Showtime’s David Nevins also thinks there’s too much good TV
Have you ever wondered how that one person on your Facebook feed is able to watch every scripted series, from NBC all the way to WGN America, in addition to drinking craft beer at warmly lit bars, eating delicious meals at artisanal restaurants, and using a bevy of hazy Instagram filters? So does Showtime president David Nevins.
“There may be too much good TV,” Nevins said at Showtime’s Television Critics Association presentation, echoing a statement by FX Networks boss John Landgraf earlier this week. “[But] there’s never enough great TV. And we’re trying hard to make great TV.”
“I long ago lost the ability to keep track of every scripted TV series, as I know you do, even though we all do this for a living,” Landgraf said. “ But this year, I finally lost track of the ability to keep track of every programmer who is in the scripted programming business.” (Neither of the Network heads offered an opinion on Crackle, per se, but they’re probably talking about shows on Crackle.)

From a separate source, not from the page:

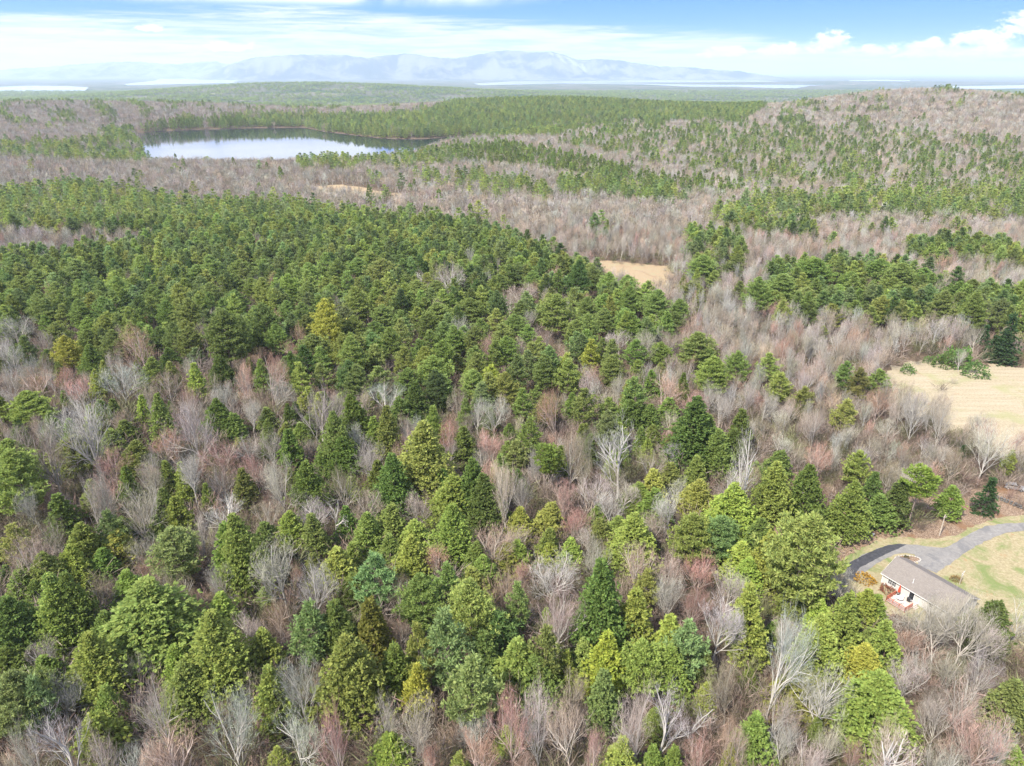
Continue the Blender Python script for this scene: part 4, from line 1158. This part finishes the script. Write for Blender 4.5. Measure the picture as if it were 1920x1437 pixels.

And every streaming service and every network does seem to be getting into the scripted series game in recent years, a nice change of pace considering the boon of reality television in the early 2000s. But all bubbles must burst: The prime-time game show trend that was reborn after the success of Who Wants To Be A Millionaire, for example, is now simply a segment on I Love The 2000s, excluding a few holdouts.
Landgraf’s been beating the death-of-TV drum for a while now; he remarked six months ago at the Winter TCA meeting that “the amount of competition is just literally insane.” Now the FX boss is predicting “a reversal of the escalating numbers of shows as well as the networks that provide them.” Once again, we assume he’s talking about Crackle.